En voulant sauver le monde de la faim grâce aux biotechnologies, on exporte notre façon de concevoir et de connaître le monde (anthropocentrisme) au détriment de conceptions alternatives tout aussi valables. Ainsi, tel que le souligne Ivan Illitch, en prétendant [ou en supposant] que nous sommes responsables du monde, nous laissons également entendre que nous avons quelque pouvoir sur lui et, dans cette conviction consistant à croire que nous devons poursuivre notre effort censément scientifique en vue de le reconstruire nous augmentons notre besoin de croire que nous en sommes responsables – une boucle sans fin rendant toute société dépendante de la technologie. Ainsi quelques soient les véritables statistiques démographiques, l'industrie de la biotechnologie n'a pas du tout l'intention de nourrir quiconque ne peut payer. Les affamés et les démunis peuvent cependant servir à entretenir le sentiment de culpabilité des biens nantis et aider ainsi les méga-entreprises à obtenir ce qu'elles veulent de la part des politiciens et des organismes de réglementation, à mettre leurs nouveaux produits sur le marché et s'assurer que les agriculteurs du Nord prennent bien le virage technologique et à satisfaire leurs actionnaires. Par ailleurs, les biotechnologies, en rupture avec les pratiques agricoles traditionnelles misant sur une diversité maximale tout en favorisant une constante évolution, entraînent une certaine uniformité des plantes et des animaux découlant d'une uniformité génétique qu'on ne retrouve pas dans la nature. Cette uniformité menace la biodiversité et risque de rendre les sociétés dépendantes, à moyen ou long-terme, aux biotechnologies. Par Les aliments trafiqués, les dessous de la biotechnologie, B. Kneen nous amène à une prise de conscience des enjeux éthiques et politiques constituant la base du débat entourant les organismes génétiquement modifiés et l'utilisation de la biotechnologie dans le domaine de l'alimentation.
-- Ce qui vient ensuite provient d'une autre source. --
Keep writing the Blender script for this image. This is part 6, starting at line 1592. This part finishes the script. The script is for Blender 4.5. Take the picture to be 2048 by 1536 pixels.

Ce soucis éthique l'amène lui-même à rejeter en bloc les OGM car […] peut-être y a t'-il des brides de la biotechnologie que je pourrais trouver acceptable, socialement et moralement, mais je ne peux pas prendre les morceaux qui me plaisent et laisser les autres de côté […].

É. D


Découverte: Le tout nouveau site internet de l'Association Nature–Science-Société dialogues – Sur ma table de chevet: La montagne de l'âme, Gao Xingjian. Un voyage humain et environnemental dans la Chine moderne, une intégration dans la littérature des problématiques environnementales. Sur mon bureau: Institutions for the earth de P.Haas, R.O. Keohane et M.A. Levy, Éditions - MIT Press. Un ouvrage illustrant les réalisations des institutions modernes en charge de la gestion mondiale de l'environnement. Il aborde la contribution potentielle de celles-ci et suggére des voies de développement prometteuses.